_WRITTEN TASK:_ Pick out every line of the entries below where "script" occurs, and copy those lines.

_PROVIDED MATERIAL:_
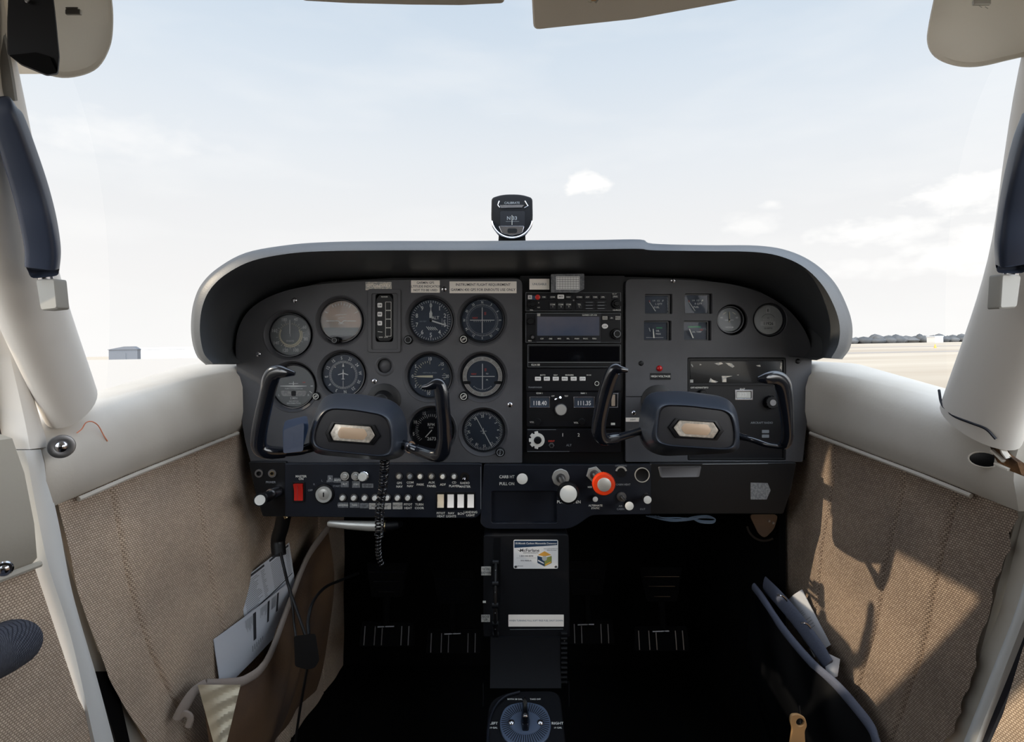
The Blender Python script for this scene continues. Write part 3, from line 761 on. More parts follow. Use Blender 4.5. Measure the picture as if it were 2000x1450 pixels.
# marker display
t=thing('marker_display','slim upright panel of three white lamps and four outlined squares in a recess','display',tuple(W(750,621,1.0))); M=FR(750.5,621,1.0)
b=MB('black',M); b.prism(corner([(-10,45),(10,45),(17,36),(17,-37),(10,-46),(-10,-46),(-17,-37),(-17,36)][::-1],2,2),-8,-2,.8); b.mat('white_print')
for k in range(4):
    v=31-17*k
    for p,q in (((2,v),(13,v)),((2,v-16),(13,v-16)),((2,v),(2,v-16)),((13,v),(13,v-16))): b.line(p,q,.7,-2)
b.text('MARKER',0,41,3.4,-1.9); b.text('HIGH   LOW',-2,-38,3.2,-1.9); b.line((-13,-27),(-4,-28),.9,-2); b.build('housing',t)
for k,tx in enumerate(('OM','MM','IM')):
    b=MB('rocker_white',M); b.rbox(-13.5,20-17.5*k,-4.5,29-17.5*k,-2,-.2,2,.5); b.mat('dark_print').text(tx,-9,24.5-17.5*k,4.2,-.1); b.build('lamp',t)
# ================================================================ RIGHT PANEL
ro=corner(upoly([(1222,903),(1222,545),(1320,545),(1420,552),(1485,569),(1533,597),(1567,634),(1586,675),(1586,720),(1578,810),(1568,903)]),[3,12,30,40,40,40,40,20,30,30,3],5)
fuelw=[(1262,578,1307,611),(1340,577,1385,611),(1260,630,1305,663),(1338,630,1383,663)]
rh=[rect(*U(a-2,d+2),*U(c+6,b-3),1.5,2)[::-1] for a,b,c,d in fuelw]
rh+=[circ(*U(1430,625),30)[::-1],circ(*U(1504,625),33)[::-1],rect(*U(1343,900),*U(1535,699),3,3)[::-1]]
rp=thing('instrument_panel','grey moulded panel cover on the right with four square gauges and two small round ones','instrument panel',(.35,1.0,1.05))
b=MB('panel',PF()); b.plate(ro[::-1],rh,-9,0,.9); b.mat('black').line(U(1222,775),U(1262,775),1.6,0,.15); b.build('cover',rp)
screw(rp,1315,548,1.0); screw(rp,1238,807,1.0,4.5); screw(rp,1252,710,1.0,5,'black'); screw(rp,1558,706,1.0,5,'black')
placard(rp,1270,729,1310,742,['HIGH VOLTAGE'],5.6,'black','white_print')
placard(rp,1222,816,1250,824,['LIGHT'],4,'label_white','dark_print')
b=MB('red_lamp',FR(1288,720,1.0)); b.lathe([(6,0),(5.6,2),(3.6,4),(0.01,4.8)],(0,0),20); b.build('warning_lamp',rp)
def mini(i,label,draw,name,cat='gauge'):
    a,bb,c,d=fuelw[i]; cx,cy=(a+c)/2,(bb+d)/2; t=thing(name,label,cat,tuple(W(cx,cy,1.0))); M=FR(cx,cy,1.0); w,h=(c-a)/2+3,(d-bb)/2+2
    b=MB('bezel',M); b.plate(rect(-w-4,-h-3,w+4,h+3,1),[rect(-w+2,-h+1.5,w-2,h-1.5,1)[::-1]],-13,-9,.3); b.build('bezel',t)
    b=MB('dial',M); b.rbox(-w,-h,w,h,-13,-11.5); draw(b,t,M); b.build('dial',t)
    b=MB('dial_glass',M); b.rbox(-w+1,-h+1,w-1,h-1,-10,-9.6); b.build('glass',t)
def d_fuel(b,t,M):
    b.mat('red_print').text('E',-13,6,5,-11.3,rot=.3); b.mat('white_print').text('1/4',-5,7.5,4.6,-11.3); b.text('1/2',4,7.5,4.6,-11.3); b.text('F',13,7,5.5,-11.3,rot=-.3)
    b.text('L QTY' if t['label'].find('leftmost')>=0 else 'R QTY',5,1,5,-11.3); b.text('FUEL',1,-5.5,5,-11.3)
    needle(t,M,[(-2.5,-13),(-.6,-13),(-13,5),(-14,4.4)][::1],w=-11)
mini(0,'square fuel gauge at the upper left of the four, leftmost in the top row',d_fuel,'fuel_gauge')
mini(1,'square fuel gauge at the upper right of the four',d_fuel,'fuel_gauge')
def d_oil(b,t,M):
    b.mat('green_print').line((2,6),(14,6),2,-11.4); b.mat('white_print').line((-12,6),(-10,-1),1,-11.4); b.text('OIL',5,0,4.5,-11.3); b.text('PRESS',6,-6,4,-11.3); b.line((-18,-13),(16,-13),.6,-11.4)
    needle(t,M,[(-5,-14),(-2.6,-14),(-4.8,4),(-6,4)])
mini(2,'square gauge with a short green mark, lower left of the four',d_oil,'oil_pressure_gauge')
def d_temp(b,t,M):
    b.mat('green_print').line((-13,8),(12,8),2.6,-11.4); b.mat('white_print').text('OIL TEMP',4,-2,4.5,-11.3); b.mat('red_print').text('245',13,2,4,-11.3)
    needle(t,M,[(-6,-14),(-3.6,-14),(-11.5,4),(-13,3.6)])
mini(3,'square gauge with a long green bar, lower right of the four',d_temp,'oil_temperature_gauge')
def d_amp(b,t,M):
    b.mat('cream_print').line((0,10),(0,16),1.4,FD); b.arc((0,-2),17,18.2,-45,-20,FD,6); b.arc((0,-2),17,18.2,20,45,FD,6)
    b.mat('white_print').text('60',-15,4,5,FD+.1); b.text('60',15,4,5,FD+.1); b.text('VACUUM',0,-15,4,FD+.1); b.text('SUCTION',0,-1,4,FD+.1)
    needle(t,M,[(-.9,-5),(.9,-5),(.8,14),(-.8,14)],'cream_print',hub=1.5)
gauge('suction_gauge','small round dark gauge with upright needle, right of the square gauges',1427,624.5,26,'dial_grey',d_amp)
def d_hob(b,t,M):
    b.mat('dark_print').ring((0,3),1,1.4,-7.5,FD,8); b.mat('white_print').rbox(-4,12,4,24,-7.4,-7.1,1); b.mat('dark_print').text('E',0,18,8,-7)
    b.mat('white_print').text('HOURS',0,0,6,FD+.1); b.mat('white_print').rbox(-15,-12,14,-3.5,-7.5,-7,1); b.mat('dark_print').text('11926',0,-7.8,8,-6.9); b.text('QUARTZ',0,-17,4,FD+.1); b.arc((0,-3),14,14.6,-60,60,FD)
gauge('hour_meter','small round meter with a pale grey face marked HOURS, rightmost on the panel',1503.5,624.5,31,'dial_light',d_hob)
# loose dark adapter ring of the hour meter is part of the bezel already

# right radio
t=thing('radio','radio with peeling glossy black cover plate, behind the right yoke','radio',tuple(W(1438,790,1.0))); M=FR(1438,790,1.0)
b=MB('radio_black',M); b.rbox(-92,-108,94,88,-12,-5,2); b.mat('black'); b.plate(rect(-94,-110,97,90,3),[rect(-90,38,93,86,1)[::-1],rect(-90,-106,93,36,1)[::-1]],-6,-2,.5)
b.mat('white_print')
for k,tx in enumerate(('OFF','ADF','ANT','BFO')): b.text(tx,-84+k*9,32,4.6,-4.8)
b.text('KHZ',14,29,5,-4.8); b.mat('grey_print').text('AIRCRAFT RADIO',52,-37,5.5,-4.8); b.rbox(52,-57,66,-51,-5,-4.2,1); b.rbox(52,-66,66,-60,-5,-4.2,1); b.build('body',t)
b=MB('black_gloss',M); b.rbox(-89,41,92,84,-5,-3.8,1.5,.3); b.build('cover_plate',t)
for pts in ([(-42,80),(-28,82),(-24,79),(-34,76)],[(-20,81),(-8,80),(-2,74),(-6,71),(-14,76)],[(40,76),(48,77),(49,73),(43,74)],[(88,82),(91,80),(91,66),(87,70)],[(-52,43),(-49,51),(-44,47),(-34,44),(-38,42)],[(-26,43),(-27,55),(-6,55),(-18,52),(-18,43)],[(-86,79),(-83,74),(-84,72),(-87,77)],[(-70,79),(-66,77),(-70,76)],[(2,57),(6,58),(6,56)],[(-89,42),(-83,42),(-83,48),(-89,48)]):
    MB('torn',M).prism(pts[::-1],-3.9,-3.4).build('torn_patch',t)
b=MB('chrome',M); b.plate(rect(-1,8,34,28,1),[rect(2,11,31,25,1)[::-1]],-5,-3.4,.4); b.mat('dial_light').rbox(3,12,30,24,-5,-4.4); b.mat('white').text('323',15,18,10,-4.2); b.build('display',t)
b=MB('black',M); b.fluted((-66,22),7,-5,6,12,.1); b.fluted((68,4),13,-5,8,14,.08); b.mat('steel').lathe([(6,8),(6,9)],(68,4),20); b.build('knob',t)

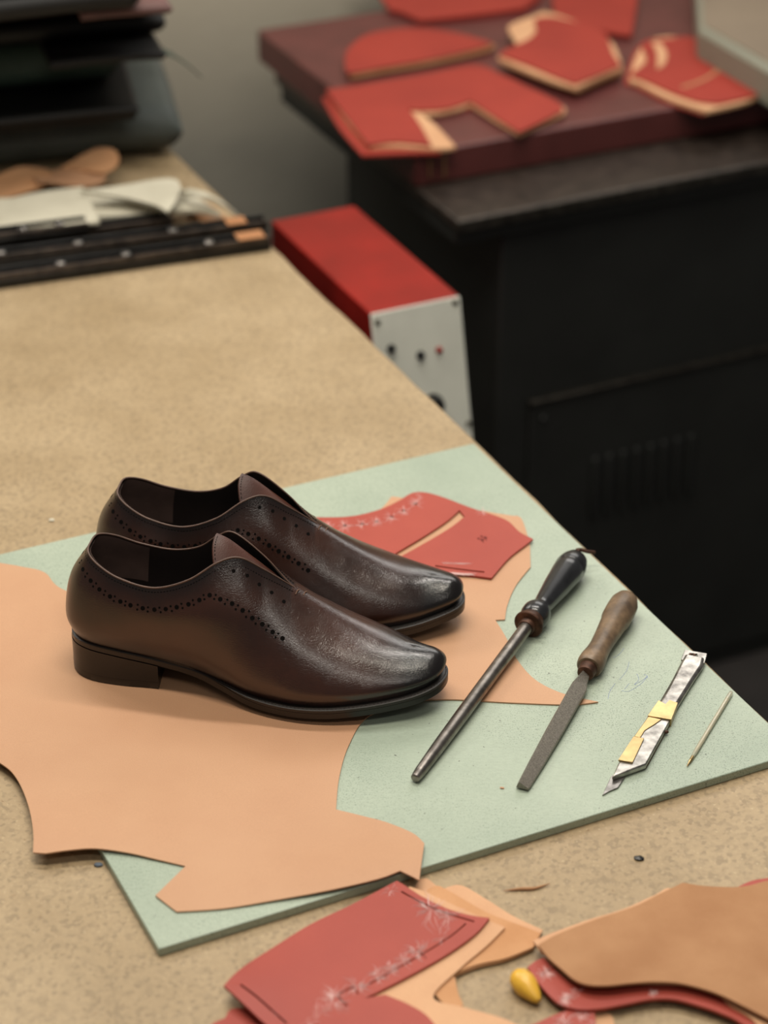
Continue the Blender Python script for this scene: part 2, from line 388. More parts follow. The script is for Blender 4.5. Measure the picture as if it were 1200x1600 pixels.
# ------------------------------------------------------------------ red pattern piece on mat
def arc_slit(pts, wd):                                     # closed outline around an open pixel line
    l = smooth_line(pts, 6, False); a = []; b = []
    for i, p in enumerate(l):
        q0 = l[max(i-1, 0)]; q1 = l[min(i+1, len(l)-1)]
        d = Vector((q1[0]-q0[0], q1[1]-q0[1])).normalized(); n = Vector((-d.y, d.x))
        w_ = wd[0]+(wd[1]-wd[0])*i/(len(l)-1)
        a.append((p[0]+n.x*w_/2, p[1]+n.y*w_/2)); b.append((p[0]-n.x*w_/2, p[1]-n.y*w_/2))
    return a+b[::-1]
def circ(px, py, rx, ry=None, n=10):
    ry = ry or rx*.75
    return [(px+rx*cos(2*pi*i/n), py+ry*sin(2*pi*i/n)) for i in range(n)]
def scuffs(name, spots, z, parent, seed=1, r0=.00022):
    """chalk scratches: thin strokes radiating round marks"""
    r = random.Random(seed); vs, fs = [], []
    for (px, py, rad, n) in spots:
        for i in range(n):
            g = r.uniform(0, 2*pi); l = rad*r.uniform(.3, 1); s = r.uniform(0, .45)*rad
            p = [(px+cos(g)*s, py+sin(g)*s*.8), (px+cos(g+.15)*(s+l*.5), py+sin(g+.15)*(s+l*.5)*.8), (px+cos(g+r.uniform(-.3, .3))*(s+l), py+sin(g)*(s+l)*.8)]
            tube_geo([P(x, y, z) for x, y in p], [r0, r0*.9, r0*.3], 4, vs, fs)
    o = mesh(name, vs, fs, M['chalk'], parent); tag(o, 'white chalk scratches', kind='stuff'); return o
RT = HT+.0026
ro = [(440, 806, 1), (485, 808), (545, 807), (590, 797), (622, 783), (642, 771), (662, 769), (690, 776), (735, 793), (775, 806), (795, 815), (812, 831), (833, 842, 1),
      (822, 851), (795, 872), (768, 903, 1), (700, 894), (640, 886), (500, 862, 1)]
slit = smooth_line(arc_slit([(611, 873), (660, 845), (700, 820), (722, 802)], (8, 13)), 1)
slit2 = arc_slit([(680, 884), (715, 889), (757, 894)], (2.2, 2.2))
holes = [circ(x, y, 3.2, 2.2) for x, y in ((512, 822), (539, 821), (566, 819), (588, 815), (612, 808), (631, 798), (649, 787))]
mk = lambda pts: [P(x, y, RT) for x, y in pts]
z0r = HT+.0008
red = prism('pattern_piece', [P(x, y, RT) for x, y in smooth_line(ro, 8)], z0r, RT, M['red'], holes=[mk(slit), mk(slit2)]+[mk(h) for h in holes])
tag(red, 'red leather pattern piece with a long open slit, behind the toe of the far shoe', 'leather')
scuffs('chalk_marks', [(x, y, 12, 26) for x, y in ((512, 822), (539, 821), (566, 819), (588, 815), (612, 808), (631, 798), (649, 787))]+[(655, 775, 8, 12), (754, 800, 10, 14)], RT+.0001, red, 5, .00014)
vs, fs = [], []
for k in range(16):
    y0 = 878+k*.5; tube_geo([P(688+k*1.5, 893+(k % 4)*.8+1, RT+.0001), P(720+k*1.6, 895+(k % 5)*.8+1, RT+.0001)], .00018, 4, vs, fs)
for k in range(10): tube_geo([P(690+k, 879+(k % 3)*.7, RT+.0001), P(738-k*2, 880+(k % 3)*.8, RT+.0001)], .0001, 4, vs, fs)
tag(mesh('chalk_marks', vs, fs, M['chalk'], red), 'white chalk scratches', kind='stuff')
# small inked mark like two short digits
vs, fs = [], []
for (ox, oy) in ((0, 0), (4.8, -3.4)):
    for a, b_ in (((747, 840.5), (754, 844.5)), ((751, 845), (757, 843.5)), ((753.5, 841), (755, 848)), ((746, 841), (748, 843))):
        tube_geo([P(a[0]+ox, a[1]+oy, RT), P(b_[0]+ox, b_[1]+oy, RT)], .0004, 4, vs, fs)
mesh('stamped_mark', vs, fs, M['slitdark'], red)

# ------------------------------------------------------------------ the shoes
LAT = [  # B, M1, M2 (lateral side, y negative)
 [(3,0,33),(-2,0,50),(3,0,80)], [(8,-18,33),(3,-19,51),(8,-16,80)], [(22,-28,33),(18,-31,51),(21,-27,79)], [(45,-31,31),(44,-36,50),(46,-34,73)],
 [(75,-30,26),(75,-36,46),(76,-37,68)], [(105,-30,20),(104,-38,42),(103,-38,71)], [(130,-37,16),(128,-43,38),(125,-38,76)], [(150,-44,13),(148,-48,34),(145,-35,76)],
 [(170,-48.5,12),(168,-51,31),(163,-34,69)], [(192,-51,12),(190,-53,28),(186,-35,59)], [(215,-49.5,13),(214,-51,27.5),(208,-33,52)], [(238,-44,15),(237,-45.5,28),(230,-28,47.5)],
 [(259,-36,17),(259,-37.5,29),(251,-22,44)], [(277,-27,19.5),(278.5,-28,31),(268,-15,43)], [(289,-16,22),(292,-16.5,33),(282,-9,42.5)], [(293,-2,22.6),(296,-2,33.5),(288,-2,42)]]
MED = [
 [(3,0,33),(-2,0,50),(3,0,80)], [(8,18,33),(3,19,51),(8,16,80)], [(22,28,33),(18,31,51),(21,27,79)], [(45,30,31),(44,35,50),(46,34,73)],
 [(75,27,26),(75,33,46),(76,35,68)], [(105,25,20),(104,32,42),(103,34,71)], [(130,29,16),(128,35,38),(125,33,78)], [(150,34,13),(148,39,36),(145,31,79)],
 [(170,38,12),(168,42,33),(163,29,73)], [(192,41,12),(190,43,31),(186,29,62)], [(215,41,13),(214,43,29),(208,28,54)], [(238,37,15),(237,38.5,29),(230,24,48.5)],
 [(259,29,17),(259,30,29),(251,18,44.5)], [(276,19,19.5),(277,20,30.5),(267,10,42)], [(289,9,22),(292,10,33),(282,4,42.5)], [(293,-2,22.6),(296,-2,33.5),(288,-2,42)]]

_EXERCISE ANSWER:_
The Blender Python script for this scene continues. Write part 3, from line 761 on. More parts follow. Use Blender 4.5. Measure the picture as if it were 2000x1450 pixels.
Continue the Blender Python script for this scene: part 2, from line 388. More parts follow. The script is for Blender 4.5. Measure the picture as if it were 1200x1600 pixels.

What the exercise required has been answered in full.